In a case of terrorism resulting in deaths, a death sentence could be imposed.

The new definition covers terrorism-related crimes that result in substantial damage to public or private buildings or infrastructures, or contamination of natural resources.

“I am far more comfortable with this definition that the one that existed previously,” Judiciary member David Brown, R-Henderson, said in discussing AB250, proposed by Assembly Speaker Richard Perkins’, D-Henderson.

Also approved was AB441, another Perkins bill that would create the Nevada Commission on Homeland Security, a 12-member panel appointed by legislators and the governor.

The commission would evaluate safety procedures for critical state buildings, facilities and infrastructures, and propose goals and programs to protect the public and examine terrorism response procedures.

The committee amended the bill to remove a catchall phrase that would allow the commission to oversee whatever they wanted, and limited the commission’s duties to those specifically outlined in the legislation.

Also revised were provisions governing what documents could be sealed from public view.

The committee accepted recommendations from the Nevada Press Association to make specific documents confidential instead of giving the governor the authority to make any records confidential as he sees fit.

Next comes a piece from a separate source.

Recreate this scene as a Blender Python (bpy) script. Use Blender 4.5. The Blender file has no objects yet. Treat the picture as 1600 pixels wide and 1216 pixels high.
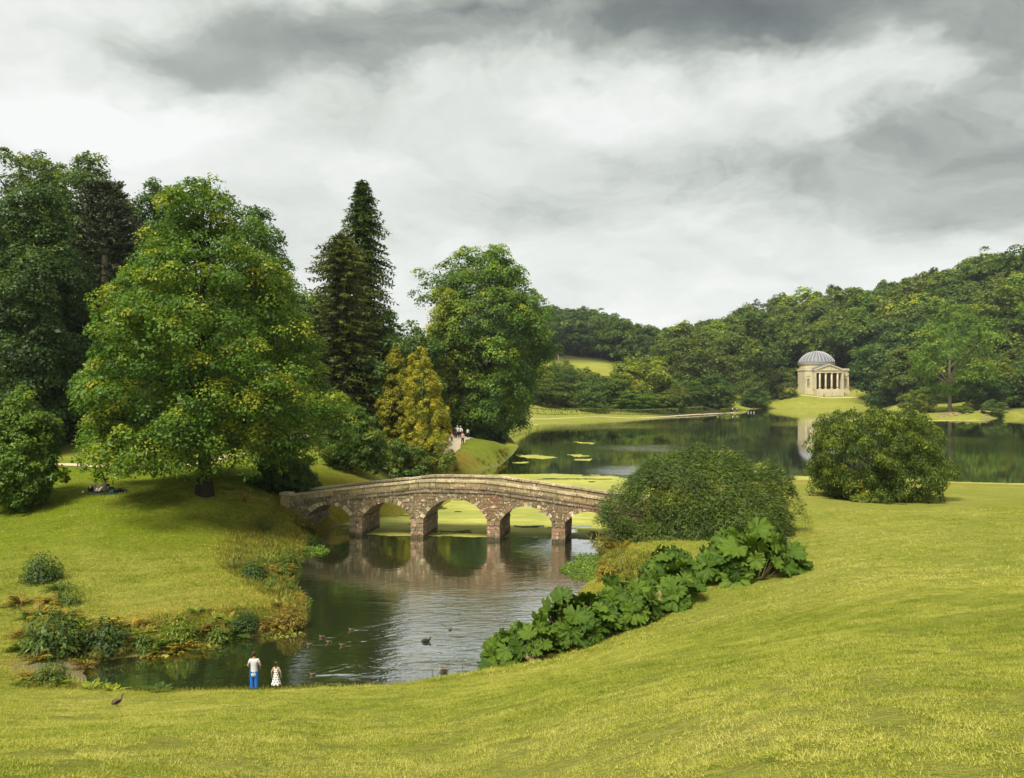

Also amended were requirements that utilities perform vulnerability studies and submit those studies to the commission. The amendment still mandates that utilities perform the studies, but those studies can now be performed under federal guidelines already in place.

The evaluations would then be provided to the state Division of Emergency Management instead of the commission.

The committee referred AB441 to the Assembly Committee on Ways and Means, and AB250 will move to the Assembly floor.